Region 16 challenging state over magnet school tuition

BEACON FALLS — Legislation requiring school districts, not parents, pay tuition for part-time magnet school programs has Region 16 officials looking to confront the state.

“I want to fight the state,” Superintendent of Schools James Agostine told the Region 16 Board of Education during its May 25 meeting.

According to an April 10 letter to school superintendents from George Coleman, the state’s acting commissioner of education, the General Assembly enacted new legislation that reaffirms its expectations that school districts pay the tuition costs for students attending magnet schools operated by a regional educational service center.

In response to inquires into whether districts have to cover tuition costs for students attending magnet schools part-time, Coleman wrote in the letter that the state statute doesn’t provide any basis for this exception to a district’s responsibility for tuition costs.

“Accordingly, it is expected that districts will not charge back to parents those tuition costs incurred as a result of student enrollment in any part-time interdistrict magnet programs that operate at least half the time, regardless of theme,” Coleman wrote.
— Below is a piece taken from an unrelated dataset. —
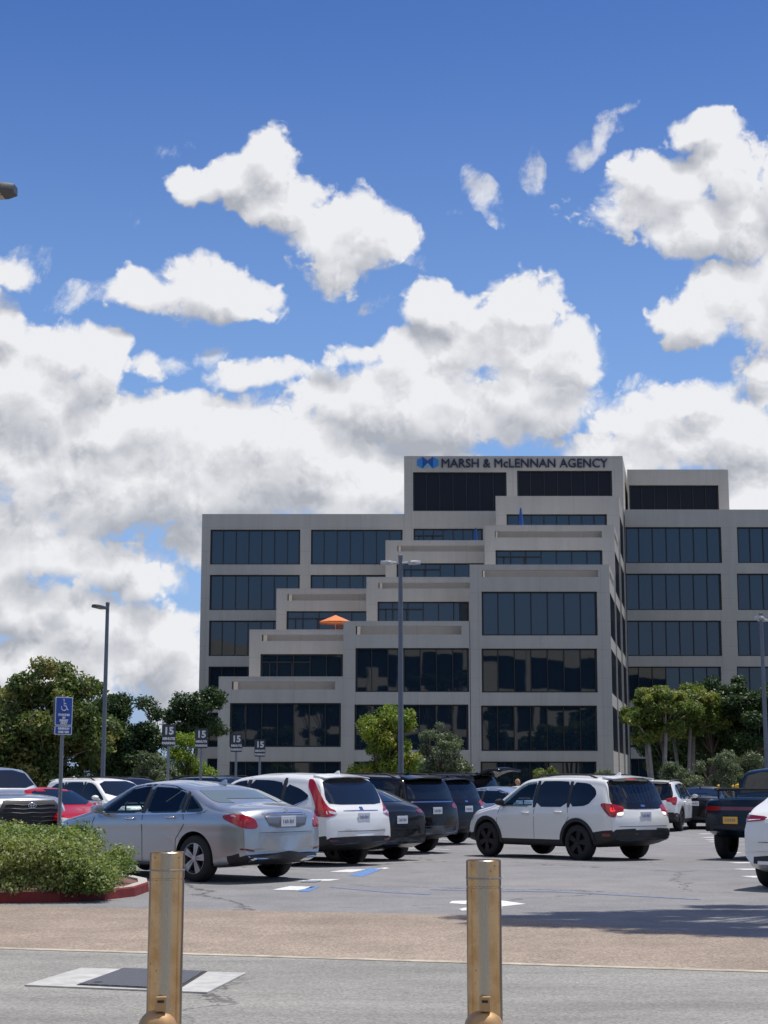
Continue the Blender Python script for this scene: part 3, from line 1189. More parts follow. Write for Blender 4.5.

What this means for Region 16, is that the district will now have to cover the tuition of Woodland Regional High School students attending the ACES Educational Center for the Arts (ECA) in New Haven.

The district has partnered with ECA for years. Students attend Woodland for their core subjects then leave at 1 p.m. to go to ECA for a focused enrichment program in an artistic field, like dance or creative writing.

School officials explained the impetus for partnering with ECA was that parents would have the pay the roughly $3,700 a year tuition. According to the state Department of Education, that option is no longer available.

Currently, Agostine said, two students go to ECA and five students are slated to go there next school year. The five students will cost the district roughly $18,500 next school year in tuition costs.

Agostine said it’s not that the expense is a high one—the district currently pays $7,500 each for 12 students to attend the Vo-Ag program at Nonnewaug High School in Woodbury. He said it’s an unexpected expense the board had not factored into its budget.

“We suddenly racked up a bill approaching $20,000 that we did not anticipate in our budget,” Agostine said.

Agostine said school districts have taken the news differently. Some, he said, has absorbed the costs while others were looking to challenge the state. Working with Region 10 school officials, Agostine said he will seek a declaratory ruling on the matter.

The issue isn’t expected to impact the Naugatuck school system according to borough school officials.

It was unclear whether Region 16 could drop-out of its partnership with ECA. Priscilla Cretella, vice chair of the board, said the district has to complete the education for students currently attending ECA. But, she said, the district didn’t have to allow any new students to go.

Board member Robert Hiscox pointed out that if the district has to pay for tuition, it could mean more students will attend ECA, driving up the cost.

While the board discussed the options available to it, no members advocated for ending the partnership.

Cretella descried the program as superb, and said she’d hate to see it go.

“It is absolutely, truly excellent. … The kids that go there benefit tremendously,” she said.